Nach unserer Rückkehr ist gegen Mitternacht ein Tempelbesuch so wie hier üblich geplant. Doch zuerst machen wir die Wäsche. Die anfängliche Euphorie über die eigene Waschmaschine verfliegt rasch, als wir feststellen, dass es sich eher um einen Mixer ohne Messer handelt. Eine „Waschkammer“ und eine „Schleuderkammer“ extra, die keine ganze Hose fasst und die so heftig arbeitet, dass das ganze Teil gehalten werden muss, weil es sonst über den Balkon ruckelt. Also „wasche“ ich alles in Teilen jeweils zwei Mal, spüle und schleudere einmal. Dann muss ich mich schon beeilen. Denn ich möchte alles im Coin Washer trocknen und der schließt um 23.30. Waschen, Trocken usw. wir verpassen Mitternacht. Hier gibt´s eben keine Pummering und keinen Countdown. Dann machen wir uns auf zum Tempel. Immer dem Glockenschlag nach. Wir finden den Kakurinji Tempel. Ein kleiner buddhistischer Tempel in der Nähe, etwas höher gelegen, als die Häuser ringsum. Auch hier ist alles organisiert und die Kommenden werden zum seitlichen Tor geschickt. Dort stellt man sich an, um die Glocke zu schlagen. Im Garten sitzen und stehen alte Menschen um ein Feuer und unterhalten sich. Die Luft riecht angenehm. Obwohl einige der Einheimischen sich beim Schlagen der Glocke gegenseitig fotografieren, nehme ich davon Abstand.

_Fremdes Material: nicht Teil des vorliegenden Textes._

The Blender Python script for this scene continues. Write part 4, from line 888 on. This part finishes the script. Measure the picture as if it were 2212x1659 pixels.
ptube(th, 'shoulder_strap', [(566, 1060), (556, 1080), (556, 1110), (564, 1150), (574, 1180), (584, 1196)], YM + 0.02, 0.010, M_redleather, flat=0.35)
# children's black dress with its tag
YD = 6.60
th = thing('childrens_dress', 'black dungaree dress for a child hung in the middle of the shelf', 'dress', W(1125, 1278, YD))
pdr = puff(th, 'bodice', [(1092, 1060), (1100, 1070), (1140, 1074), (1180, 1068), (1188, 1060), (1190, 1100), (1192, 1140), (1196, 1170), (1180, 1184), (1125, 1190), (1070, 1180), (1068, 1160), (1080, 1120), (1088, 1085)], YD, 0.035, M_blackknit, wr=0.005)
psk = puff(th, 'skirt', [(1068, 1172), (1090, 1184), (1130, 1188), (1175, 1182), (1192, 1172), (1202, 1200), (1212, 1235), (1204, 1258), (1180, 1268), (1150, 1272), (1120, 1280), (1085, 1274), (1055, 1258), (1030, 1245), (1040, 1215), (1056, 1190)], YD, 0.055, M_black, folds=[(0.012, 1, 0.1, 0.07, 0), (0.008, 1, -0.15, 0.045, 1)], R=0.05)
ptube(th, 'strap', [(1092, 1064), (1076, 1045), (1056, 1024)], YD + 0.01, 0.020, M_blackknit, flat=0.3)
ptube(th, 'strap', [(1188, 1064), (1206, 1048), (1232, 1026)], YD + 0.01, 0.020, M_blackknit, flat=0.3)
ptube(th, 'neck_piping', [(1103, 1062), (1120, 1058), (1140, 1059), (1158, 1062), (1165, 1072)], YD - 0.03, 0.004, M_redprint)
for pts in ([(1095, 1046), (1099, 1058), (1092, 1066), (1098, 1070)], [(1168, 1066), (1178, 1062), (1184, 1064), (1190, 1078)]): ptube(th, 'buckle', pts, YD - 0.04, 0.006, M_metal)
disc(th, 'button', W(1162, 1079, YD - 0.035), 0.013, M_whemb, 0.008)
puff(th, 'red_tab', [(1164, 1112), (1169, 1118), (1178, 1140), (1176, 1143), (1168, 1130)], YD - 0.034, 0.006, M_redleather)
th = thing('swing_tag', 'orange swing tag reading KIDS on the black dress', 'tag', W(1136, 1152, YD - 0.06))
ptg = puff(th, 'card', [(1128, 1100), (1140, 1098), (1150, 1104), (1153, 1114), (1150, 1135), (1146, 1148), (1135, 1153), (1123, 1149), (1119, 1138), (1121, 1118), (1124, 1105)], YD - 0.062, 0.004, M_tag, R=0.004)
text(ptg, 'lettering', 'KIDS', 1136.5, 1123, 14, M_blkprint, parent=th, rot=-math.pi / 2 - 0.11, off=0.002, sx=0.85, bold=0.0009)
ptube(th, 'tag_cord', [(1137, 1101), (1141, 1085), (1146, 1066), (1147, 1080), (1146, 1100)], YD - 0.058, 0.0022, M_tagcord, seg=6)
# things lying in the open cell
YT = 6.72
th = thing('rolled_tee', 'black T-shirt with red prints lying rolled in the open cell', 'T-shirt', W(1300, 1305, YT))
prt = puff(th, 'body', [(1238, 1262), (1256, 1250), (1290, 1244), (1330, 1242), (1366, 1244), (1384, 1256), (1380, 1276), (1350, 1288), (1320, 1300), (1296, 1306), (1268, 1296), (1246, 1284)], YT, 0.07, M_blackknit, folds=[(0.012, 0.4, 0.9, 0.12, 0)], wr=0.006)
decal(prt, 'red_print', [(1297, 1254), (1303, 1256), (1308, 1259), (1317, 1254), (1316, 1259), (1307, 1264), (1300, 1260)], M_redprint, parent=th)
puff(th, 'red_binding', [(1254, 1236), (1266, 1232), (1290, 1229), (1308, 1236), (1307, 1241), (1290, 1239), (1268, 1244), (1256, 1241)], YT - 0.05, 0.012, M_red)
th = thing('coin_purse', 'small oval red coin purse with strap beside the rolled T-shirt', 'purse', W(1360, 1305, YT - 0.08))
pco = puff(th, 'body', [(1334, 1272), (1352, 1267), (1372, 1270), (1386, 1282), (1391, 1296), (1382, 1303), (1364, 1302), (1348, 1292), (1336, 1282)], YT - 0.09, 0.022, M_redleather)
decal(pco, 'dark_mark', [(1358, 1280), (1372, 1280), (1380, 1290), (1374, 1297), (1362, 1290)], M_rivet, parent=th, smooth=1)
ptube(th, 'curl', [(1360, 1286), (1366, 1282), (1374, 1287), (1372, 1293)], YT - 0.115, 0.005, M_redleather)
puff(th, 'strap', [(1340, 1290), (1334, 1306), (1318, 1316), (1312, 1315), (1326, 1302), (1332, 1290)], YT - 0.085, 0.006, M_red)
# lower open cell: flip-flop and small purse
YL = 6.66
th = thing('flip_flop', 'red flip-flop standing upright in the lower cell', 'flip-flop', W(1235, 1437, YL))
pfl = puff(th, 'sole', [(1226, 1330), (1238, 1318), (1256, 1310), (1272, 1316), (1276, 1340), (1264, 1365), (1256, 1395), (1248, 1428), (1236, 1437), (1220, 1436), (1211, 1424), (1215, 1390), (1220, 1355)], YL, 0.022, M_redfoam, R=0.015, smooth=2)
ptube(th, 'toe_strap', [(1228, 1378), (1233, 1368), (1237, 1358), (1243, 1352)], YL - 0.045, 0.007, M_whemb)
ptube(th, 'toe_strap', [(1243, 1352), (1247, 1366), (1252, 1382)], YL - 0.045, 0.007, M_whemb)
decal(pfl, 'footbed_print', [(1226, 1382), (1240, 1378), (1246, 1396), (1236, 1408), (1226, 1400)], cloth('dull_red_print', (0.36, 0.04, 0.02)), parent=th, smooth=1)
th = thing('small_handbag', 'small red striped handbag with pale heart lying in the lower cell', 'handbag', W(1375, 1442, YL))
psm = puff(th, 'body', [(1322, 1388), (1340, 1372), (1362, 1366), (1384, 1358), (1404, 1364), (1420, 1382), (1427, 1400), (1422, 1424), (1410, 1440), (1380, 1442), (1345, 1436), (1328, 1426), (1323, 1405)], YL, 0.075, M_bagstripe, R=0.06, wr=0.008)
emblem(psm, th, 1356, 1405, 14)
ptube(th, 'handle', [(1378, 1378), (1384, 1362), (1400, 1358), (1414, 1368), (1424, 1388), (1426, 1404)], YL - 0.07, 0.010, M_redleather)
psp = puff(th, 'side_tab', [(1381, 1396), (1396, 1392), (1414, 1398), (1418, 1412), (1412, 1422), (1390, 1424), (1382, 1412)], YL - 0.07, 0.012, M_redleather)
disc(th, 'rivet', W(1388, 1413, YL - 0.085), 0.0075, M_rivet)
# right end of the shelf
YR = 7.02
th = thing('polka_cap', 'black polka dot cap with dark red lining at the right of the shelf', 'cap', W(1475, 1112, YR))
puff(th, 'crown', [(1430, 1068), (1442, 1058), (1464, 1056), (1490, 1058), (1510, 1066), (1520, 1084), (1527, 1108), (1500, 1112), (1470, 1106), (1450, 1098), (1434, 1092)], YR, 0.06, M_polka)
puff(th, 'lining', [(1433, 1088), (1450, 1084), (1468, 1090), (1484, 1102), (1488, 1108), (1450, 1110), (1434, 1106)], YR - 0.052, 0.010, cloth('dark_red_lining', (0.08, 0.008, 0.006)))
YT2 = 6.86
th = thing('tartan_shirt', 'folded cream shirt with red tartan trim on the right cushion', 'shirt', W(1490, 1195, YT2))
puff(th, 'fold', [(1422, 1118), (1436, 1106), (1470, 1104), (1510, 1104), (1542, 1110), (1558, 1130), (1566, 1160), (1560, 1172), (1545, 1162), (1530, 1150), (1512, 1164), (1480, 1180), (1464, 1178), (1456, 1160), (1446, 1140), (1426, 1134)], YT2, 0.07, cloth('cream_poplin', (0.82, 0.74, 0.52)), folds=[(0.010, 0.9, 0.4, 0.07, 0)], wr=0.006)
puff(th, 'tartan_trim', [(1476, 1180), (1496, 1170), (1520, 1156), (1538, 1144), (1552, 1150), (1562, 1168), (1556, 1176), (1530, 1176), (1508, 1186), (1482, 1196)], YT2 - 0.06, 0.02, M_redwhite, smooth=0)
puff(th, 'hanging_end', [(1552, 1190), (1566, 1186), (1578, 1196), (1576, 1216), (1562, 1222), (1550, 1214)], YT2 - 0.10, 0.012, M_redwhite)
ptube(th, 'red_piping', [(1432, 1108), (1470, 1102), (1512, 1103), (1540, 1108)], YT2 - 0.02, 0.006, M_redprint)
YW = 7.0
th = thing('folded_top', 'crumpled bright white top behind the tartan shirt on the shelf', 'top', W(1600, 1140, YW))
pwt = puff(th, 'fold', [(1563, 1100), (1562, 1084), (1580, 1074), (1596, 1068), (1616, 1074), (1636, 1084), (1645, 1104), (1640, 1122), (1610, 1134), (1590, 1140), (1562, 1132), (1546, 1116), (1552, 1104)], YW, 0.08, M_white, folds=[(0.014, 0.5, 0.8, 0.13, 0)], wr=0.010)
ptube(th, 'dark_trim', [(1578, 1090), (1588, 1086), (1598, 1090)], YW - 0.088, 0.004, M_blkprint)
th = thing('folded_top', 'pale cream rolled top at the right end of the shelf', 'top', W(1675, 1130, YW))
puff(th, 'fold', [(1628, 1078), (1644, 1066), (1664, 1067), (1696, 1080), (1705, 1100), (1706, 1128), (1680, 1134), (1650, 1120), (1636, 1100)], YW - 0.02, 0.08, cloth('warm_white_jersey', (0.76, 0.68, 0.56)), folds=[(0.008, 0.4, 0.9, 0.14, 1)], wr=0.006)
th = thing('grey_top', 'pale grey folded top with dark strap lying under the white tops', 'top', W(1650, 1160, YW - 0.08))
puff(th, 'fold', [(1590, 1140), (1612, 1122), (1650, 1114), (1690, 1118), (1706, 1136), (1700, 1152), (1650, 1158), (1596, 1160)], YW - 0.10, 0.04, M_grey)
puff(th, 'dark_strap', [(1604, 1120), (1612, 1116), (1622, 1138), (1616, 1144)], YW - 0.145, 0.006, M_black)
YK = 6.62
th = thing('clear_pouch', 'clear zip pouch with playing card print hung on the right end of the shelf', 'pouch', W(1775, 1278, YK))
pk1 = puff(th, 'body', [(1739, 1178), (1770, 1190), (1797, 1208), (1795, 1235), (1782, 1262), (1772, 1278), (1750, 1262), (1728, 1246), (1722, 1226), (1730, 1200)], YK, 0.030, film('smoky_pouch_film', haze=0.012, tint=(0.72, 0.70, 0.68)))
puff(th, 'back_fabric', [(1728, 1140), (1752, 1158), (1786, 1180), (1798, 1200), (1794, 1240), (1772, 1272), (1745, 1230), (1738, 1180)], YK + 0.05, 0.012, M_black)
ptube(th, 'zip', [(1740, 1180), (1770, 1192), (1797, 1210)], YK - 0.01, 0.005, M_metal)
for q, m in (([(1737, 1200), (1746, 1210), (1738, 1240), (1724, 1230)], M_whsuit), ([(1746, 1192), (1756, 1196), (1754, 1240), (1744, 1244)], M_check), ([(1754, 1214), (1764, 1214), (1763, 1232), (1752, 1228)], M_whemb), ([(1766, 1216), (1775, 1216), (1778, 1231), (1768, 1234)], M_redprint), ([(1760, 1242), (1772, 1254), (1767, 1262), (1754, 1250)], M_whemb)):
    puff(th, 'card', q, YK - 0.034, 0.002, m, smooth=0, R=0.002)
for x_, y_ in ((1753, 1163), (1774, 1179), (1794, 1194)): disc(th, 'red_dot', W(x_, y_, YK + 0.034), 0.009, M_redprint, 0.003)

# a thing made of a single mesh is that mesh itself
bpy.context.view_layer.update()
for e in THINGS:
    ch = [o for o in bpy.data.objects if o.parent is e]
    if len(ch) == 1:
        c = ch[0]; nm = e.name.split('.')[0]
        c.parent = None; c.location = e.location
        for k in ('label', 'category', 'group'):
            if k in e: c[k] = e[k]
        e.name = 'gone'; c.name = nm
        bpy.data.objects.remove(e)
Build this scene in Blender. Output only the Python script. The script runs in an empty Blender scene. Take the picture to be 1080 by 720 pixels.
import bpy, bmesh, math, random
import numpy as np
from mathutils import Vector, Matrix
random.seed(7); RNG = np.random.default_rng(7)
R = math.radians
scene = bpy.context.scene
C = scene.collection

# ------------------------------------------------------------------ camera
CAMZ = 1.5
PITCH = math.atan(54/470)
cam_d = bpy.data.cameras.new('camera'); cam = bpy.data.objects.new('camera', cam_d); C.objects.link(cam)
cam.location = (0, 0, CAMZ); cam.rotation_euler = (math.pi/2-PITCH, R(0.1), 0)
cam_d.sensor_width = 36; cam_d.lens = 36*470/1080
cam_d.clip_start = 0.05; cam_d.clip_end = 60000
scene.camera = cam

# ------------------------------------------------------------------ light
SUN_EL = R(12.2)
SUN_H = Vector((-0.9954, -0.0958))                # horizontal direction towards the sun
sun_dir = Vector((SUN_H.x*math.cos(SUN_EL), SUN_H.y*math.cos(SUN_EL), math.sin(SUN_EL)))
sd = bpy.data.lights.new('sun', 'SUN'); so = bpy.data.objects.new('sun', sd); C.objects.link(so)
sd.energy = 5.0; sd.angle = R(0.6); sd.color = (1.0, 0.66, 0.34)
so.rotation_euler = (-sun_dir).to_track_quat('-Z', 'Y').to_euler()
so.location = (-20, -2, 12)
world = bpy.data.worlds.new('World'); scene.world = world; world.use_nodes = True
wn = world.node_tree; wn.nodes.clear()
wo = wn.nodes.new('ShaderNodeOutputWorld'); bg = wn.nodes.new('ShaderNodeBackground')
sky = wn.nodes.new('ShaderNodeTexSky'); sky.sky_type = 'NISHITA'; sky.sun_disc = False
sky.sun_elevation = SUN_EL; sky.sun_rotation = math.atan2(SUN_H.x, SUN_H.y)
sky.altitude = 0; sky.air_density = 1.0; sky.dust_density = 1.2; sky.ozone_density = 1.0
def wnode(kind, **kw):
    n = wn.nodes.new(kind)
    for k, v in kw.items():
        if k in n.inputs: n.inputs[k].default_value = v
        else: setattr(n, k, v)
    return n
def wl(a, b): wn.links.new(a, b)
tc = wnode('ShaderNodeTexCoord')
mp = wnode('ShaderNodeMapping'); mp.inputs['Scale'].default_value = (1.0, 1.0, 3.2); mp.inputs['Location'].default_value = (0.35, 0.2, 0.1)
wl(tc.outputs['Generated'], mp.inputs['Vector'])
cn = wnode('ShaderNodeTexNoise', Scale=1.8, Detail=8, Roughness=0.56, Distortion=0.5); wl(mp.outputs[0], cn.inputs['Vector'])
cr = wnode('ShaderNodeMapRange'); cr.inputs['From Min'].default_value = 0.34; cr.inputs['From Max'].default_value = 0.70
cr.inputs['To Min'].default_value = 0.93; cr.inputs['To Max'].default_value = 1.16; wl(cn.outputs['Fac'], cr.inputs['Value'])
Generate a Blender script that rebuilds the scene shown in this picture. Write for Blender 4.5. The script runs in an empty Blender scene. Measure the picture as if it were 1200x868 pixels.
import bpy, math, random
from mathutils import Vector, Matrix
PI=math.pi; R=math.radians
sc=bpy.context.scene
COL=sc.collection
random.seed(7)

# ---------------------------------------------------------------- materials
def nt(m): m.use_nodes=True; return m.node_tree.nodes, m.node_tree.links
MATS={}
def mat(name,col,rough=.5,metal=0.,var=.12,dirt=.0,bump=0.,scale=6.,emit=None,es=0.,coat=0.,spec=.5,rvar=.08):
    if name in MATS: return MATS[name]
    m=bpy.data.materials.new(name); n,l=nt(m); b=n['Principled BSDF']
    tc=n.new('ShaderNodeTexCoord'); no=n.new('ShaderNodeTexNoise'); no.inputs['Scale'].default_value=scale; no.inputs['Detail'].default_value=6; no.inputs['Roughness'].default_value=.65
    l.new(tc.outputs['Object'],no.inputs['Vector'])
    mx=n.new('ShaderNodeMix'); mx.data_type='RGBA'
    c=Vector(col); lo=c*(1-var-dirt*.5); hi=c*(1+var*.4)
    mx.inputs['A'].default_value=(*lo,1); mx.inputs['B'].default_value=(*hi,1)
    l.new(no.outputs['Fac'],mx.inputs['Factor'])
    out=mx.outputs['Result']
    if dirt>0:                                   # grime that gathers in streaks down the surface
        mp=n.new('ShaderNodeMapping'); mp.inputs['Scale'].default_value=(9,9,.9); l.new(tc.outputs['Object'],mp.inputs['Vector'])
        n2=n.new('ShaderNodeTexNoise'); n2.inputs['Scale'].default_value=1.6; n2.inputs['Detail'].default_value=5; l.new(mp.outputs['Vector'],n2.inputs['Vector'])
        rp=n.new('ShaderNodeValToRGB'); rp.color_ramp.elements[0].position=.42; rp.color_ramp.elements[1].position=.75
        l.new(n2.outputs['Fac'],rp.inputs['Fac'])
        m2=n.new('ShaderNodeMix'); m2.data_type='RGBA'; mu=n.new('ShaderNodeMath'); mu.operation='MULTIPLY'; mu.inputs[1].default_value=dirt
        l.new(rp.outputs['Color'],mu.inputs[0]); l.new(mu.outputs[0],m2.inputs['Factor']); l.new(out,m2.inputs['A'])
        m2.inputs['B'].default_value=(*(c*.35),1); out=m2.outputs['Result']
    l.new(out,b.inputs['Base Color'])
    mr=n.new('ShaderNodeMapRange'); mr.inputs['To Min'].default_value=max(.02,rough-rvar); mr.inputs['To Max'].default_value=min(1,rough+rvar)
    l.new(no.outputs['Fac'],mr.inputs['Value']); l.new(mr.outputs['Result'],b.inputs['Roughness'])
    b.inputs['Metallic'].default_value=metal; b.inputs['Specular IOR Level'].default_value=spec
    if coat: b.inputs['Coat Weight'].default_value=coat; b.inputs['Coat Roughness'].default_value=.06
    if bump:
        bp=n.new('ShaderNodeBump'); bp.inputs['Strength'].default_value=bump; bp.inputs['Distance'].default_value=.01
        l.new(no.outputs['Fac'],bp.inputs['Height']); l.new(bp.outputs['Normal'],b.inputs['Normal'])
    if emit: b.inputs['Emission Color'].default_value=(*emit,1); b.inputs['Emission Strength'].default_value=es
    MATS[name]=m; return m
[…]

Einerseits weil´s dem Augenblick nicht gerecht wird und andererseits, weil ich mit dem was zu tun ist, fast überfordert bin.
Als wir den Tempel verlassen, bekommen wir ein Geschenk. Nett.

Der Tempel bei Tageslicht und in aller Ruhe bietet Sehenswertes.

Bei jedem Tempel wacht ein mehr oder noch mehr grimmig blickender Mönch.